Aysel gibi insanlar ezber bozmak için gelir, gidişleri de öyledir. O kadar verici ve bereketlidirler ki “yokluk” kavramı yok olur. Bazı anlarda çok sert gelse de onu bir daha göremeyecek olma duygusu, neyse ki sıcaklığı hemen geri gelir tüm canlılığıyla… Taşıdığı o muazzam hayatiyetle hiçbir yere sığmayan bir ruh, elbette gittiği alemden de selam etmeyi bırakmaz. Gün içinde ya bir anıda ya bir şarkıda ya da evimdeki fotoğrafında karşıma çıkıp, konuşur illaki Aysel’im benimle… Ezelden böyleydik, sözlerle atılmış bir sıkı düğümdü aramızdaki.
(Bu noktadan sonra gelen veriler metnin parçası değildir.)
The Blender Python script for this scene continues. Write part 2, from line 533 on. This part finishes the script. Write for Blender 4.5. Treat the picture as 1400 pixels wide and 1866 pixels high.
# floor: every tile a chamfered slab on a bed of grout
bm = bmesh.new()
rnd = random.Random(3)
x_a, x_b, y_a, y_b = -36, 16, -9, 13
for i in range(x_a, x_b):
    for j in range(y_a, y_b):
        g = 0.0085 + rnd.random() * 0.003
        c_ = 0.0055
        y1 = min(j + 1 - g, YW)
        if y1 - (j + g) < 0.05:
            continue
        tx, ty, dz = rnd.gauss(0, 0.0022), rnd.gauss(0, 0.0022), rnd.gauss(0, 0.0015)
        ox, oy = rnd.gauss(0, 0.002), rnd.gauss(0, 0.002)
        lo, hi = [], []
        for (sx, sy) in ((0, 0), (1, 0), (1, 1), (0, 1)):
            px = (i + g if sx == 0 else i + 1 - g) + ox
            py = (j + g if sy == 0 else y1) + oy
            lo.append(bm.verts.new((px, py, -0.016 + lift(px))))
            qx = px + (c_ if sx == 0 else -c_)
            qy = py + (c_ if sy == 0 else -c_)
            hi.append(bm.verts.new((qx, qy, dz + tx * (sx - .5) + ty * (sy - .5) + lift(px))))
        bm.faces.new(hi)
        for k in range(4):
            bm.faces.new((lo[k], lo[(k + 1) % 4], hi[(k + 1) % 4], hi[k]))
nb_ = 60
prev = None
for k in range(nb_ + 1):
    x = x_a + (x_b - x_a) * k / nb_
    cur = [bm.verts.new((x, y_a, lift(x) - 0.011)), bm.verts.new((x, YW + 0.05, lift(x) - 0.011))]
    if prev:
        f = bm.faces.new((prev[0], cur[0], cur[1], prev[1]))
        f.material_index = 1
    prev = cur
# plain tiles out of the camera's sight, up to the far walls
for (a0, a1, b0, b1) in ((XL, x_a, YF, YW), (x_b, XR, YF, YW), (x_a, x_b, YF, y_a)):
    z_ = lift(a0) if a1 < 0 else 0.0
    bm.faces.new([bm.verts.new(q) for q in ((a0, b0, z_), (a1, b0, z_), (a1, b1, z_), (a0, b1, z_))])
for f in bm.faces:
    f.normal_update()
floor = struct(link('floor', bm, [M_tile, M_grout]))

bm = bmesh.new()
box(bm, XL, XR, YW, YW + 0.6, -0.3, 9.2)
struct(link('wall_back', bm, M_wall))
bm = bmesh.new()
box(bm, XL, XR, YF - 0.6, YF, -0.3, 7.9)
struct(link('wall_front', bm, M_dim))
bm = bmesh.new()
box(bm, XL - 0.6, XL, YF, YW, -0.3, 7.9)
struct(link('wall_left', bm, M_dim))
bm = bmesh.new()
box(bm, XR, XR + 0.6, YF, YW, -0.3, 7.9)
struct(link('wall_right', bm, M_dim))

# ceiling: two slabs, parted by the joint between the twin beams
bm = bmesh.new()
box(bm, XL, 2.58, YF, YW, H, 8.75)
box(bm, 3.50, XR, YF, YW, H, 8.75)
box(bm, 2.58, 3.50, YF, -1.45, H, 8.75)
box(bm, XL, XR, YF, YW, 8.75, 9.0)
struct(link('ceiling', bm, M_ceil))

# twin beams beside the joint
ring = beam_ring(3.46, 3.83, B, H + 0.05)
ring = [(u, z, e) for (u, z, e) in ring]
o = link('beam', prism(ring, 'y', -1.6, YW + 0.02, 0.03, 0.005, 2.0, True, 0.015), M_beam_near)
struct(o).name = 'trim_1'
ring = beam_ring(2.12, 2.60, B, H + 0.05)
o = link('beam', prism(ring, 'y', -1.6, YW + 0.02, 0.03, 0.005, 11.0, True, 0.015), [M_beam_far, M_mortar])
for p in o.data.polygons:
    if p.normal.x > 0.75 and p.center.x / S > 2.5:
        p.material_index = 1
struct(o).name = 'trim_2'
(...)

Anam olurdu, dizine yatar anlatırdım; en kafa arkadaşımdı, karşılıkla güler konuşurduk. 

Kızım da olurdu bazen söz dinleyen, tüm safiyetiyle kalıp büyümediği için hiçbir zaman… Hayatımdaki çoğu rolümün -ana, arkadaş, evlat, eli kalem tutan Sezen’in- ustası o… Üstâdım işte; üstüne başka söz var mı?